Take the material below and write it all out again exactly.
— start of SOURCE DATA —
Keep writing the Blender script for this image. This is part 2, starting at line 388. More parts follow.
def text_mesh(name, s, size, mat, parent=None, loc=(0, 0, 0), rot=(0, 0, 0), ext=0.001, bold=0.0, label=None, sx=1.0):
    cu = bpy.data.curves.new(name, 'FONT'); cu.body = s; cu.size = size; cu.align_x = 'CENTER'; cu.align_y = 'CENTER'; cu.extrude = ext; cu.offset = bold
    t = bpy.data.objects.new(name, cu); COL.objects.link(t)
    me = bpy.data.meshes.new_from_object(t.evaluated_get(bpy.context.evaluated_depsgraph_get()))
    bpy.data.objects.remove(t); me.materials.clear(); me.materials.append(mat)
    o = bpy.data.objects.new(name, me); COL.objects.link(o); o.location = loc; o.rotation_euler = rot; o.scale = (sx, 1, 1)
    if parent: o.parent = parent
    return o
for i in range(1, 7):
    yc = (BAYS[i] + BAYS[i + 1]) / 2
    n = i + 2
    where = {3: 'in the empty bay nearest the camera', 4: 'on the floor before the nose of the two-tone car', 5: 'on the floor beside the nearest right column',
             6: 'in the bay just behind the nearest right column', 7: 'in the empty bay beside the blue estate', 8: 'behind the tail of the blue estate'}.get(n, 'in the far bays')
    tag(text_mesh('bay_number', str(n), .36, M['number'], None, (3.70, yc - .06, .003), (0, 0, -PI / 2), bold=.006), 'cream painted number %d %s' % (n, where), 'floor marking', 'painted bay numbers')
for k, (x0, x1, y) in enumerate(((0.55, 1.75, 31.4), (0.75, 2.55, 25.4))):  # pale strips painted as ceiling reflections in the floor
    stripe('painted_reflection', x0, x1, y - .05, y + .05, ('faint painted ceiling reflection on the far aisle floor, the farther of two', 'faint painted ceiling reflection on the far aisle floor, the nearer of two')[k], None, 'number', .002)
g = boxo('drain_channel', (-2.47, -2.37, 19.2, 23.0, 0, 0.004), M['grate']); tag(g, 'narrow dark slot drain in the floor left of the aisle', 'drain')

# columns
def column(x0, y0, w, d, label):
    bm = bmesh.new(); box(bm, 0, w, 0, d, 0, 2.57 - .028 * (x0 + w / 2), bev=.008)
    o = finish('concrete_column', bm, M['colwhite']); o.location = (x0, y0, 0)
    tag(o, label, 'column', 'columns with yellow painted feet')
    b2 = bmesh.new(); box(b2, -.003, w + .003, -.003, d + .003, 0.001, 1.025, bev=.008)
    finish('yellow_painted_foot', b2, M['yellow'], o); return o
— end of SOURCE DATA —
THE OUTPUT:
Keep writing the Blender script for this image. This is part 2, starting at line 388. More parts follow.
def text_mesh(name, s, size, mat, parent=None, loc=(0, 0, 0), rot=(0, 0, 0), ext=0.001, bold=0.0, label=None, sx=1.0):
    cu = bpy.data.curves.new(name, 'FONT'); cu.body = s; cu.size = size; cu.align_x = 'CENTER'; cu.align_y = 'CENTER'; cu.extrude = ext; cu.offset = bold
    t = bpy.data.objects.new(name, cu); COL.objects.link(t)
    me = bpy.data.meshes.new_from_object(t.evaluated_get(bpy.context.evaluated_depsgraph_get()))
    bpy.data.objects.remove(t); me.materials.clear(); me.materials.append(mat)
    o = bpy.data.objects.new(name, me); COL.objects.link(o); o.location = loc; o.rotation_euler = rot; o.scale = (sx, 1, 1)
    if parent: o.parent = parent
    return o
for i in range(1, 7):
    yc = (BAYS[i] + BAYS[i + 1]) / 2
    n = i + 2
    where = {3: 'in the empty bay nearest the camera', 4: 'on the floor before the nose of the two-tone car', 5: 'on the floor beside the nearest right column',
             6: 'in the bay just behind the nearest right column', 7: 'in the empty bay beside the blue estate', 8: 'behind the tail of the blue estate'}.get(n, 'in the far bays')
    tag(text_mesh('bay_number', str(n), .36, M['number'], None, (3.70, yc - .06, .003), (0, 0, -PI / 2), bold=.006), 'cream painted number %d %s' % (n, where), 'floor marking', 'painted bay numbers')
for k, (x0, x1, y) in enumerate(((0.55, 1.75, 31.4), (0.75, 2.55, 25.4))):  # pale strips painted as ceiling reflections in the floor
    stripe('painted_reflection', x0, x1, y - .05, y + .05, ('faint painted ceiling reflection on the far aisle floor, the farther of two', 'faint painted ceiling reflection on the far aisle floor, the nearer of two')[k], None, 'number', .002)
g = boxo('drain_channel', (-2.47, -2.37, 19.2, 23.0, 0, 0.004), M['grate']); tag(g, 'narrow dark slot drain in the floor left of the aisle', 'drain')

# columns
def column(x0, y0, w, d, label):
    bm = bmesh.new(); box(bm, 0, w, 0, d, 0, 2.57 - .028 * (x0 + w / 2), bev=.008)
    o = finish('concrete_column', bm, M['colwhite']); o.location = (x0, y0, 0)
    tag(o, label, 'column', 'columns with yellow painted feet')
    b2 = bmesh.new(); box(b2, -.003, w + .003, -.003, d + .003, 0.001, 1.025, bev=.008)
    finish('yellow_painted_foot', b2, M['yellow'], o); return o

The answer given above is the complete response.